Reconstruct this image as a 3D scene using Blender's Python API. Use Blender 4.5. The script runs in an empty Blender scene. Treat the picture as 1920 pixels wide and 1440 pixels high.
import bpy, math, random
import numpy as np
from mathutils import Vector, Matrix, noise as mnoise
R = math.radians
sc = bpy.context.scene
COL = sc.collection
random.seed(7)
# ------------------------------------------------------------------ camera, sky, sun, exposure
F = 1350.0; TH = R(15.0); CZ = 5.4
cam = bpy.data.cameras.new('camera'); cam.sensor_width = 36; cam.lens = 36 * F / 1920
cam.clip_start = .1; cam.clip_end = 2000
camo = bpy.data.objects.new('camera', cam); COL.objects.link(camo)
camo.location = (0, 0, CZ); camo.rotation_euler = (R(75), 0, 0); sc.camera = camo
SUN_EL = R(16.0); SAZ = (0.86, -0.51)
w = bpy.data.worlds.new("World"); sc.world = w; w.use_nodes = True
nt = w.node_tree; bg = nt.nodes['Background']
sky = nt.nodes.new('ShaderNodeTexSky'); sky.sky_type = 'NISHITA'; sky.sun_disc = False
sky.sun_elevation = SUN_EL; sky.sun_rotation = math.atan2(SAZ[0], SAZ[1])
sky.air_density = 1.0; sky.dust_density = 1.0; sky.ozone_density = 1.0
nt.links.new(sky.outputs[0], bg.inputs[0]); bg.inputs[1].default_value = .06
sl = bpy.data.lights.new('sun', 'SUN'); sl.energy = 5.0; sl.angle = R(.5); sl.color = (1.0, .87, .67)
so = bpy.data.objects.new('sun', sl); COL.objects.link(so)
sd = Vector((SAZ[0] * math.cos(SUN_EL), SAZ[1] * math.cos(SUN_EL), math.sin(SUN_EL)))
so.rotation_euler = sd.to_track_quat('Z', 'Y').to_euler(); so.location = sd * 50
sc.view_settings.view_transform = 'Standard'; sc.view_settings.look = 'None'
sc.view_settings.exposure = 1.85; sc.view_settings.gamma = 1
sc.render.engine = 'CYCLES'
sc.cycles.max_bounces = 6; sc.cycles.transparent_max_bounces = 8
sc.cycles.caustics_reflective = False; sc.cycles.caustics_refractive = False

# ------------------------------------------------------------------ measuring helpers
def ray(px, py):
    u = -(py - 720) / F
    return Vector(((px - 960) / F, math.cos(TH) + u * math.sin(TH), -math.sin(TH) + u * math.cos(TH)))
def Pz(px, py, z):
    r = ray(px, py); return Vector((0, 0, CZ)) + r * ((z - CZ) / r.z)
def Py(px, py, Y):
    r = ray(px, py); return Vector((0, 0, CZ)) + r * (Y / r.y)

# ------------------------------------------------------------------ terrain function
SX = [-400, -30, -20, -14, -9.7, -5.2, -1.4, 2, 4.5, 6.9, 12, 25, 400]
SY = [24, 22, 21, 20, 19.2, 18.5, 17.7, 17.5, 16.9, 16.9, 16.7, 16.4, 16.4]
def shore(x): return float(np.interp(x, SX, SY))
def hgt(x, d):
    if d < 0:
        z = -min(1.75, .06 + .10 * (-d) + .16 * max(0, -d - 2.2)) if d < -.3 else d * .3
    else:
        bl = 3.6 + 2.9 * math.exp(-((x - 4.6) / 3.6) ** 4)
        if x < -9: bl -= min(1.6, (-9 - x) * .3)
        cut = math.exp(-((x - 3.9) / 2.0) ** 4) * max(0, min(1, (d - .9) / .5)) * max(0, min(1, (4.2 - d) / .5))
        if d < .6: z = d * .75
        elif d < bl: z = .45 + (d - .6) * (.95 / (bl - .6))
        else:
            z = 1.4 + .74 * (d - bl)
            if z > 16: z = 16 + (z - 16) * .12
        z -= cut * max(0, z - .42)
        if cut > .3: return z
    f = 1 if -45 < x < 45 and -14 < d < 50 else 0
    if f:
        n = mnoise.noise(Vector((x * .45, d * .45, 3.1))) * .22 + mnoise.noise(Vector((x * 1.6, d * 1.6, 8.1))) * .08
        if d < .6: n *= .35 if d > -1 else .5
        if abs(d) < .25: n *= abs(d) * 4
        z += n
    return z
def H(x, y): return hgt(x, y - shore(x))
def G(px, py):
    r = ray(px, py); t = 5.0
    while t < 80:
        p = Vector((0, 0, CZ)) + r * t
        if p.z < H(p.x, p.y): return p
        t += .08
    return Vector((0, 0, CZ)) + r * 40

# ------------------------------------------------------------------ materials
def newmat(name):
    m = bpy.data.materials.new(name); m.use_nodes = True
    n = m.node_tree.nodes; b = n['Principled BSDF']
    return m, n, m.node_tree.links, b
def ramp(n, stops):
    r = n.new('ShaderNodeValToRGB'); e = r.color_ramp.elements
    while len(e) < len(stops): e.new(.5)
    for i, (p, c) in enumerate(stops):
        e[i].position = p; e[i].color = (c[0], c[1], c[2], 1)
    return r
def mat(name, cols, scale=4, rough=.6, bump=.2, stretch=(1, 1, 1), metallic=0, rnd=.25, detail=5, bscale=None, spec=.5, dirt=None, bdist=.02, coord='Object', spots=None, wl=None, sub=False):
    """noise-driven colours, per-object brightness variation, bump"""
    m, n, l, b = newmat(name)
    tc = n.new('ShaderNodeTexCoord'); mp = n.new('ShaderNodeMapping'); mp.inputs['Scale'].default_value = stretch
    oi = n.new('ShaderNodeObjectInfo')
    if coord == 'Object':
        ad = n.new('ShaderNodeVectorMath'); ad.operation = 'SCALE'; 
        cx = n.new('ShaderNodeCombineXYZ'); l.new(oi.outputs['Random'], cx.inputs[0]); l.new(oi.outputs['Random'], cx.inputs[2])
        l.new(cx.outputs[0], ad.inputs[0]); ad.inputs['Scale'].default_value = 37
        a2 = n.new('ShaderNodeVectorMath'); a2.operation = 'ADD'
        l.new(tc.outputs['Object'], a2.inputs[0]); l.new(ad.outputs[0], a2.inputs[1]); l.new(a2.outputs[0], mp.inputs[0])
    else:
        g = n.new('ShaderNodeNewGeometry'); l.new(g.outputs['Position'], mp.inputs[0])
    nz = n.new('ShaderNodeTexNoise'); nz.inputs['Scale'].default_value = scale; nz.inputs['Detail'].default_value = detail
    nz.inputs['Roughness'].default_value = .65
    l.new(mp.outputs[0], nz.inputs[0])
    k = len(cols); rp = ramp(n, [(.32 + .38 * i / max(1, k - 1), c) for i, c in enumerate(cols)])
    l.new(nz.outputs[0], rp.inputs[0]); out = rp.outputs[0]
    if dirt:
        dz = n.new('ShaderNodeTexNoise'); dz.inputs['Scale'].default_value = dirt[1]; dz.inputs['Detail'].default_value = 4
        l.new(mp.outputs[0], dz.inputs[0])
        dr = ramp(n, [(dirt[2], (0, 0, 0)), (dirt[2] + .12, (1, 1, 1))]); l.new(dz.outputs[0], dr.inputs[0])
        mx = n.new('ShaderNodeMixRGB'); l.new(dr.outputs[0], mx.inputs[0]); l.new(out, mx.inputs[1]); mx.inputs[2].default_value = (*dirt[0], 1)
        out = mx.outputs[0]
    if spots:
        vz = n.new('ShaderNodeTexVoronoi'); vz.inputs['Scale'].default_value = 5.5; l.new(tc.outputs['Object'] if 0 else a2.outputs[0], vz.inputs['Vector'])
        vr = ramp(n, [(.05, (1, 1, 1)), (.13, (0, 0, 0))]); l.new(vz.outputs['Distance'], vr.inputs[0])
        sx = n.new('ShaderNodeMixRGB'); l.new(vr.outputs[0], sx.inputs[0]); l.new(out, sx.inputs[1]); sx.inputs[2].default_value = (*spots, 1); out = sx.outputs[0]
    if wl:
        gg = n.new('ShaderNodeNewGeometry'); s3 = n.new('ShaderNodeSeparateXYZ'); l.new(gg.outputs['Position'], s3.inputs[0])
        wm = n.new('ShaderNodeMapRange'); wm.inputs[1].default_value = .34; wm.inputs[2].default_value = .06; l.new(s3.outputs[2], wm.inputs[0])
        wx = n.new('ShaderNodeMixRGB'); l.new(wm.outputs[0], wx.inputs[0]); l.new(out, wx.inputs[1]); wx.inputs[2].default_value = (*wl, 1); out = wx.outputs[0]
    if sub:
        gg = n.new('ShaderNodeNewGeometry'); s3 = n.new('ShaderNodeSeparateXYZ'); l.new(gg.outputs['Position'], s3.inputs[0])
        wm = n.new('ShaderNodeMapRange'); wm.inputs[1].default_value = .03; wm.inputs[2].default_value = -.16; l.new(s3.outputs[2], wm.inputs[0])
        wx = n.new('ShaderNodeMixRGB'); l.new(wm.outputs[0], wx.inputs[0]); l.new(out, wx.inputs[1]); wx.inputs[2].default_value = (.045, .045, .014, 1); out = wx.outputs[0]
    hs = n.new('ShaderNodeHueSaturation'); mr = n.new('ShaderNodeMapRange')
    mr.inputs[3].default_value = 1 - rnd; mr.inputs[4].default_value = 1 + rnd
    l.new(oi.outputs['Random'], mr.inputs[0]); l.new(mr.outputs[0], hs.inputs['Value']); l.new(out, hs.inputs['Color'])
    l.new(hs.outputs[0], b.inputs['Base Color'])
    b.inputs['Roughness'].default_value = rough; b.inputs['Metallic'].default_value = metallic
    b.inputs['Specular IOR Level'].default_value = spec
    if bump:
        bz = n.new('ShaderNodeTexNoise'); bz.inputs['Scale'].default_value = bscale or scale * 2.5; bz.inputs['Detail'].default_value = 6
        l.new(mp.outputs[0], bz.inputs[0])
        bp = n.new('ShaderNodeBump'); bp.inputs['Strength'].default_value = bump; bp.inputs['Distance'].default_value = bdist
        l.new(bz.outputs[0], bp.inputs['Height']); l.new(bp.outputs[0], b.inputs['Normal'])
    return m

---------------

WHAT THE TASK ASKS =>
Copy every line of the listing where the word "scene" appears.

REPLY TO THE TASK =>
Reconstruct this image as a 3D scene using Blender's Python API. Use Blender 4.5. The script runs in an empty Blender scene. Treat the picture as 1920 pixels wide and 1440 pixels high.
sc = bpy.context.scene